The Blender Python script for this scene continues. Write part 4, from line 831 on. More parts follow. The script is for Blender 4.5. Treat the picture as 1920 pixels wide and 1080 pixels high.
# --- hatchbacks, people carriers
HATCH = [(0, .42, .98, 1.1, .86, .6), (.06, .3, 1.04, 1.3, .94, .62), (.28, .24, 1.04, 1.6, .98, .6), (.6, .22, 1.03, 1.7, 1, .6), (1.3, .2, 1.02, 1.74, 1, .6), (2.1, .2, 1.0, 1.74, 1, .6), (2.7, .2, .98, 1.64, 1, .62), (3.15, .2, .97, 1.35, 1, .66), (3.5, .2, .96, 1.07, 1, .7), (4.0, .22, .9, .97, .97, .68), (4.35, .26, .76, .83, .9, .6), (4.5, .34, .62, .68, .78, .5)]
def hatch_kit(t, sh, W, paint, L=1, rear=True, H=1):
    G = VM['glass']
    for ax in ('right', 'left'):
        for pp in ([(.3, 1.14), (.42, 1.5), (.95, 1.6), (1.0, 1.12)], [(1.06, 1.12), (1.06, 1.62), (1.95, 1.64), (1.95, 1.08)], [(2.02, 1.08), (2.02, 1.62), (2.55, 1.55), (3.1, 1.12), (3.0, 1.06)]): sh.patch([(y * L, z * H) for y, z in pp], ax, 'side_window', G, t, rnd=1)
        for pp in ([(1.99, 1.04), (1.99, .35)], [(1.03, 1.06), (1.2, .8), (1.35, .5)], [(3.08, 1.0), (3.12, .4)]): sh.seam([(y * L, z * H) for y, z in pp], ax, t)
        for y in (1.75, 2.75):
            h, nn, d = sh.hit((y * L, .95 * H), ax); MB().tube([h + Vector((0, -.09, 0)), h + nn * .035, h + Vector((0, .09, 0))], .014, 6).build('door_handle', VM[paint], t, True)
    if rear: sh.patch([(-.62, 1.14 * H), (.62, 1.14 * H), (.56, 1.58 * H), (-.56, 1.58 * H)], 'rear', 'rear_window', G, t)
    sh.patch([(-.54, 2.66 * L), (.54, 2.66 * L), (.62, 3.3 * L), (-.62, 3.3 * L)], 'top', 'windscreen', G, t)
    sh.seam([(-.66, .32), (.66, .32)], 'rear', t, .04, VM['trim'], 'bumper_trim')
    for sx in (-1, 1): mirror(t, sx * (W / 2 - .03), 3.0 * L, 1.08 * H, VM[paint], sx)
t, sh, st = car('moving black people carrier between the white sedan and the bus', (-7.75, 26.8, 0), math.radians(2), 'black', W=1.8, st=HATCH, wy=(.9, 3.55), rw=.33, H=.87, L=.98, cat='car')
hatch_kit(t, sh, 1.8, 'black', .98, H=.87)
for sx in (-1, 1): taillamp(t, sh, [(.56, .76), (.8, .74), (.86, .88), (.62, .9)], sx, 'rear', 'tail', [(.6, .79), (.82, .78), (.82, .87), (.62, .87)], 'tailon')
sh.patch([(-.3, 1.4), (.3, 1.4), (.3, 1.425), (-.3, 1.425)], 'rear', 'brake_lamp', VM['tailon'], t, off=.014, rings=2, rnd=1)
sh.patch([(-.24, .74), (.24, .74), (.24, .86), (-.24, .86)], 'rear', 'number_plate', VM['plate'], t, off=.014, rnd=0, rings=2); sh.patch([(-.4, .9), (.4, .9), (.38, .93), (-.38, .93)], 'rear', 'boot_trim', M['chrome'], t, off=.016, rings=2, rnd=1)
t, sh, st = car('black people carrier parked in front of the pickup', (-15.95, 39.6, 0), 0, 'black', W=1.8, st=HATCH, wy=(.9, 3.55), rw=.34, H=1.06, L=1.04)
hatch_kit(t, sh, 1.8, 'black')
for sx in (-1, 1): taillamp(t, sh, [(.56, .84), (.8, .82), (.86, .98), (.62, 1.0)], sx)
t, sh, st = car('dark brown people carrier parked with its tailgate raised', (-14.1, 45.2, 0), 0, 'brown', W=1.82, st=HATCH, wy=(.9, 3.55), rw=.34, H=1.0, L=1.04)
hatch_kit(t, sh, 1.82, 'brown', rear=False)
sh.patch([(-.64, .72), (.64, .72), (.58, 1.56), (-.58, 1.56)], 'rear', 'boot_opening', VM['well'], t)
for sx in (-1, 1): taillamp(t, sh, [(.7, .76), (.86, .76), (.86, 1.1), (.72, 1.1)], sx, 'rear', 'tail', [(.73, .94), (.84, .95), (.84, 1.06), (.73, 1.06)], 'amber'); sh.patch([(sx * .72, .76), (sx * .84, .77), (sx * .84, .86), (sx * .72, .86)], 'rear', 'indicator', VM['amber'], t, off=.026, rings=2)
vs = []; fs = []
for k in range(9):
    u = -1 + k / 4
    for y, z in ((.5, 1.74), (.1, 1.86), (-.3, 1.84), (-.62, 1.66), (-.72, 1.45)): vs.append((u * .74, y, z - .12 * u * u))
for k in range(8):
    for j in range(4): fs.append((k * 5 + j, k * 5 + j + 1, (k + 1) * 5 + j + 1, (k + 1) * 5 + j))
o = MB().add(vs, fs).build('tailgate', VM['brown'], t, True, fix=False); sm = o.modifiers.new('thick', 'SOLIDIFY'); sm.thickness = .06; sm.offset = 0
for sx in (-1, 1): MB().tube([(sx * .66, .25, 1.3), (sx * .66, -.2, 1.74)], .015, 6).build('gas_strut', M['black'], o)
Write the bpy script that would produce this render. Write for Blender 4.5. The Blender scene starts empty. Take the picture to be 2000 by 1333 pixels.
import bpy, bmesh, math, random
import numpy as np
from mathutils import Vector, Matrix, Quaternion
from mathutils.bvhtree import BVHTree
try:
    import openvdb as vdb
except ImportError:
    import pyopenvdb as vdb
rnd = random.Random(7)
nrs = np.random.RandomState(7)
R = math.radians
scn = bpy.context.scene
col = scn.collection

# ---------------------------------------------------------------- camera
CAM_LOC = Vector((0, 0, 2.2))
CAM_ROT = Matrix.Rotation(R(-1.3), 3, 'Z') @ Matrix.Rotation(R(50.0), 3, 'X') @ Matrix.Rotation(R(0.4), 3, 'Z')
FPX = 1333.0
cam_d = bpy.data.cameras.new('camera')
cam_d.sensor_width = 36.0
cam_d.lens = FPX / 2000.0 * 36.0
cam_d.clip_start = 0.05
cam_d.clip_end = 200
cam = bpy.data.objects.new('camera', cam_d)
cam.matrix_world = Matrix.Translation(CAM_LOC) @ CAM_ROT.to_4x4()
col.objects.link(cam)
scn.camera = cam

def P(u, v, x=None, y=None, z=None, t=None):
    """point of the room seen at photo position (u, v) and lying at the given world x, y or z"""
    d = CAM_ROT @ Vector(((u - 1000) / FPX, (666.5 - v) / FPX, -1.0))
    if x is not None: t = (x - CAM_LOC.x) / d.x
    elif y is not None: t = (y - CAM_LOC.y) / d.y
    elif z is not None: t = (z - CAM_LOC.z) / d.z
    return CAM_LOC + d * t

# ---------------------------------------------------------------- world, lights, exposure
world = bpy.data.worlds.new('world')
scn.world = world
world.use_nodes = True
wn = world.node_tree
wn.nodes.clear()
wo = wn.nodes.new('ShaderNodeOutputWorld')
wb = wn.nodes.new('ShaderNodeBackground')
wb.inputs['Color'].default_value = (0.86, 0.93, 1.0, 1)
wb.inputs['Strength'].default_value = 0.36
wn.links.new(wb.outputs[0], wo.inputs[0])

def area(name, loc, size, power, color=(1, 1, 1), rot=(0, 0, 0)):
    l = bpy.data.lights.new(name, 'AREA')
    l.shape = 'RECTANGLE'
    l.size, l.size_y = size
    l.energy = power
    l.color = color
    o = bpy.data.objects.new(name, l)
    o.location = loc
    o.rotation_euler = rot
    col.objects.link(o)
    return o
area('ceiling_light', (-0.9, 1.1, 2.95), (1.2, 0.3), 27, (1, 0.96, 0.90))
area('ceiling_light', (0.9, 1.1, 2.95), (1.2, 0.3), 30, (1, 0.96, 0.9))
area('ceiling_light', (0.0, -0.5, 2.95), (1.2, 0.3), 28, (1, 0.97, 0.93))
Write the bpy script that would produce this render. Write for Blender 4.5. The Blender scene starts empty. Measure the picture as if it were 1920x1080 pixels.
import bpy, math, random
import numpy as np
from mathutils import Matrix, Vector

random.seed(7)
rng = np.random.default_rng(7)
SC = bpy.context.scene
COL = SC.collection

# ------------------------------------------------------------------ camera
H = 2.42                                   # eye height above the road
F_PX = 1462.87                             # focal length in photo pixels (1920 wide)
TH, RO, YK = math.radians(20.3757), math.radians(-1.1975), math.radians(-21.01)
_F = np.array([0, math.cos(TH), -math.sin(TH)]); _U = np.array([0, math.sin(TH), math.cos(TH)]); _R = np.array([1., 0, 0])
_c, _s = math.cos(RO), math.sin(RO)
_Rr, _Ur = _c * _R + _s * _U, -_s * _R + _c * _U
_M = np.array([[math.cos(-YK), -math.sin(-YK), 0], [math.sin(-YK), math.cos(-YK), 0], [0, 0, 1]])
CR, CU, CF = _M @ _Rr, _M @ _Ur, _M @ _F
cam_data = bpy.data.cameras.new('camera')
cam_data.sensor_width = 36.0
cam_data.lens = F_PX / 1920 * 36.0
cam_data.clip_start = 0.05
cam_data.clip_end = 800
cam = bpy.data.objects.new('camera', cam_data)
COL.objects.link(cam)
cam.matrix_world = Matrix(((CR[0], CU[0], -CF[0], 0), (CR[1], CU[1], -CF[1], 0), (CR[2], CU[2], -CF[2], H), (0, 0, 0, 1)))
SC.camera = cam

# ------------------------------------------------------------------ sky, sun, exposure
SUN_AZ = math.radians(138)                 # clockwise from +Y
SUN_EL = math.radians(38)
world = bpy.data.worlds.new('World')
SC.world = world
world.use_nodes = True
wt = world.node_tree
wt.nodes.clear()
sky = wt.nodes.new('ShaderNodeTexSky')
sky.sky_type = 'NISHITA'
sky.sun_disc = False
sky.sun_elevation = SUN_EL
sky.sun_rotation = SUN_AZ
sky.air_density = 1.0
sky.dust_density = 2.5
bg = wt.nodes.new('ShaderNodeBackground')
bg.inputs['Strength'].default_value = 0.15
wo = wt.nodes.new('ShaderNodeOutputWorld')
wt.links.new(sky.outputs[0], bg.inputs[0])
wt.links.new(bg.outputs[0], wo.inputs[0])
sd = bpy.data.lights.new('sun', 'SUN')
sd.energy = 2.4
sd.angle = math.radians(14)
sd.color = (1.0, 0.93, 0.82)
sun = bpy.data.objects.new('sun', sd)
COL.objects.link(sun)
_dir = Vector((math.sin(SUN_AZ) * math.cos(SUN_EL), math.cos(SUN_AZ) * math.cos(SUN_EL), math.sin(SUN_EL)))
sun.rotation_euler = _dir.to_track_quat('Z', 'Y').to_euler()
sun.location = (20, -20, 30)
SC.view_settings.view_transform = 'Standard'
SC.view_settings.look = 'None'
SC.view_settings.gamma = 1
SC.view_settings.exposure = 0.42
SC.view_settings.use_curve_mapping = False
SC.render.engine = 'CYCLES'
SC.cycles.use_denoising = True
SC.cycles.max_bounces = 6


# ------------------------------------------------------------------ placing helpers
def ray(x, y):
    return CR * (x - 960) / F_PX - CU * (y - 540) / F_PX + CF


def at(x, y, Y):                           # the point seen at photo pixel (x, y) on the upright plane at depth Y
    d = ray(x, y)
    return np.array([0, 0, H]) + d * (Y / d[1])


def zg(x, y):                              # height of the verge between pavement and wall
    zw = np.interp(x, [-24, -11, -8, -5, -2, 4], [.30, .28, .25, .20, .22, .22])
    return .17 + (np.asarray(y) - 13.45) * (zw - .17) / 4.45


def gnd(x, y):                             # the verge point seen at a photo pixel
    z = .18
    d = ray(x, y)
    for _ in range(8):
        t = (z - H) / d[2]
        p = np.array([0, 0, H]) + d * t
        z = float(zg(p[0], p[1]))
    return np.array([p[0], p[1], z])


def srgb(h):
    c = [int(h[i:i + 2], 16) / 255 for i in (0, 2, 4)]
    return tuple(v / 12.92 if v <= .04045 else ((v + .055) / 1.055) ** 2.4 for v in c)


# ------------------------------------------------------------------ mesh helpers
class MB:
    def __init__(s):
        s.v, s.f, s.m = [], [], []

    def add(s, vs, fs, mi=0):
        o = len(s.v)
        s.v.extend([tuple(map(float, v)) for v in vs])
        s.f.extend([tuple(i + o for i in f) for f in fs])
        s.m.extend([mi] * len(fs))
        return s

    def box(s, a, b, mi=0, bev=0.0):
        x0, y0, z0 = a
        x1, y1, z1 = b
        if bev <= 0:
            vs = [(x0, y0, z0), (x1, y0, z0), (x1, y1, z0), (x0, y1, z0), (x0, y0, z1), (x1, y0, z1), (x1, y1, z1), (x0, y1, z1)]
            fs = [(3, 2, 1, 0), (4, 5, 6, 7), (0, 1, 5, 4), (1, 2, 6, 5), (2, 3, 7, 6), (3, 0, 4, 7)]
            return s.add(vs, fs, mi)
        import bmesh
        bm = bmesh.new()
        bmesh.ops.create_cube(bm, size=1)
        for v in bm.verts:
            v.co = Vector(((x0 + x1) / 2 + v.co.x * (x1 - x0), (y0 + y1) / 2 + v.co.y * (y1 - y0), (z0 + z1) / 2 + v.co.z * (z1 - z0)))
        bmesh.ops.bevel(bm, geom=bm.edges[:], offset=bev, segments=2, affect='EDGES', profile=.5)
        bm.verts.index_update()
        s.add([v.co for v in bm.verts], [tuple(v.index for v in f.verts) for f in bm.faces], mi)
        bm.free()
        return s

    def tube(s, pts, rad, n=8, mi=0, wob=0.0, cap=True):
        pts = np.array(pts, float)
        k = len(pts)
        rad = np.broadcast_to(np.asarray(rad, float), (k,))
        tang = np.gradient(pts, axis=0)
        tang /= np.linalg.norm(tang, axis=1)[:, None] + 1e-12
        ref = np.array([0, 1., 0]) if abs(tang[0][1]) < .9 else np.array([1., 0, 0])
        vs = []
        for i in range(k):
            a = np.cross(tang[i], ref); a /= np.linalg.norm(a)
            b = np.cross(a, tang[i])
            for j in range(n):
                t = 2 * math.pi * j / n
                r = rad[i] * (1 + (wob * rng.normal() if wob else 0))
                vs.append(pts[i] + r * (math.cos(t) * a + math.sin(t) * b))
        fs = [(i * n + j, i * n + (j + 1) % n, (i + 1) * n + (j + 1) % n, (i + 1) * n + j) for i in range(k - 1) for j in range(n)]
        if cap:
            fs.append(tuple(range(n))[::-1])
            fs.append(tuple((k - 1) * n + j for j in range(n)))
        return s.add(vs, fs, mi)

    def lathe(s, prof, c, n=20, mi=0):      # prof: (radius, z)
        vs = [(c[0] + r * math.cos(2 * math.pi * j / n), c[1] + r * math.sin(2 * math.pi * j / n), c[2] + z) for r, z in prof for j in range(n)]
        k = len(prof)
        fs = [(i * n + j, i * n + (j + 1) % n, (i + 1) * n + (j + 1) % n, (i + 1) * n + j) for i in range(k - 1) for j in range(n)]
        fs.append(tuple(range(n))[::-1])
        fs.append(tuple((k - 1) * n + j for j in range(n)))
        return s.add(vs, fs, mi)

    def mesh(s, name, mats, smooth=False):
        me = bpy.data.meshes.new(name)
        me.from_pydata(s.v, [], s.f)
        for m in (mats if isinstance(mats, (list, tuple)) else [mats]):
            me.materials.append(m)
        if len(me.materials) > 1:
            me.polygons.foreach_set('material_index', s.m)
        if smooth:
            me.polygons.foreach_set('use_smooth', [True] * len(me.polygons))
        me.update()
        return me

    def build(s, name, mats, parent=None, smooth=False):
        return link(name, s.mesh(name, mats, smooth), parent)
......
Write out exactly the lines from the one with "were 1920x1080 pixels." through the one with "COL = SC.collection", including both, and no others.

Write the bpy script that would produce this render. Write for Blender 4.5. The Blender scene starts empty. Measure the picture as if it were 1920x1080 pixels.
import bpy, math, random
import numpy as np
from mathutils import Matrix, Vector

random.seed(7)
rng = np.random.default_rng(7)
SC = bpy.context.scene
COL = SC.collection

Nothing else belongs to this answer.